Let’s imagine for a moment it does get blocked. Then what ? How should i understand the expression ‘dynamic bootstrapping nodes’ ? Is this like how psiphon works, like having thousands of VPN serves scattered over the world with a double connection : one SSL and and an obfuscating outer layer as an http request in order to spoof the DPI ?
Thanks for any light on this.
Not really, these hard-coded nodes are akin to the skype bootstrap nodes patter. Used only for new installs and never again. Even then they do not need used at all if you are given a bootstrap cache file form a friend etc.
There are really huge amounts of threads on this forum going into this is some great depth if that helps.
They 100% will through time.
Think skype and how they collected bootstrap node information.
No worries.
ok, so for that matter it’s actually more akin to obfs4 private Tor bridges ?
Ok, so if they do get blocked progressively, may i infer from that that you do conceive them being detectable and thus identifiable as Safe bootstrapping nodes (either seed nodes or endpoints) ? If so, won’t we run into the same problem we’re having precisely with those obfs4 private bridges, i.e. not knowing on forehand whether they’ll work or not and if the latter, meaning they’re already blacklisted, and if the former, they can be so later on and be traced back to the one that used them when they were still whitelisted ?
As you stated before, this is basically a never ending cat and mouse game, but i rather not be the mouse…
They will be likely published in the code of the binaries or config files and detectable.
Well in a way we will. The key here is to be able to receive the info on bootstrap from many sources you trust and do so easily.

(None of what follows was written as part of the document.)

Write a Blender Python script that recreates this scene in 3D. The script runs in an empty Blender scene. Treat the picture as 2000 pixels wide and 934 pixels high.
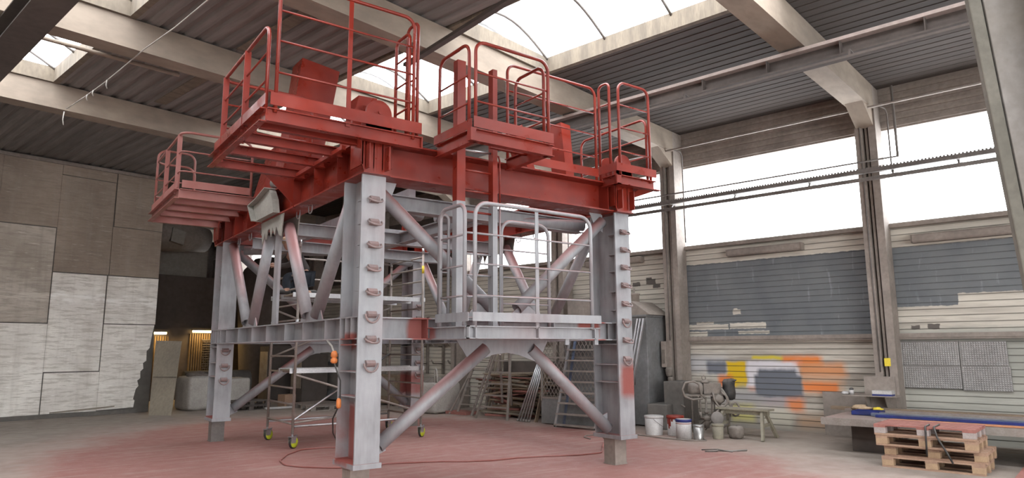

Well, wouldn’t that make them resemble the integrated obfs4 bridges in the Tor Browser Bundle itself? Those are the very first ones that get blacklisted for sure !
Maybe this is where it might be interesting if maidsafe could maintain a number of private, hidden and hashed bootstrapping nodes one could obtain f.ex. through a captcha using domain fronting.
That makes me ring a bell. Basically, the only really sure way in that case would be to manually set a seed- or user node you trust, i.e. the one that’s from a friend running a vault outside the DPI. That would be a similar setting to a obfs4 bridge for Tor a friend would run.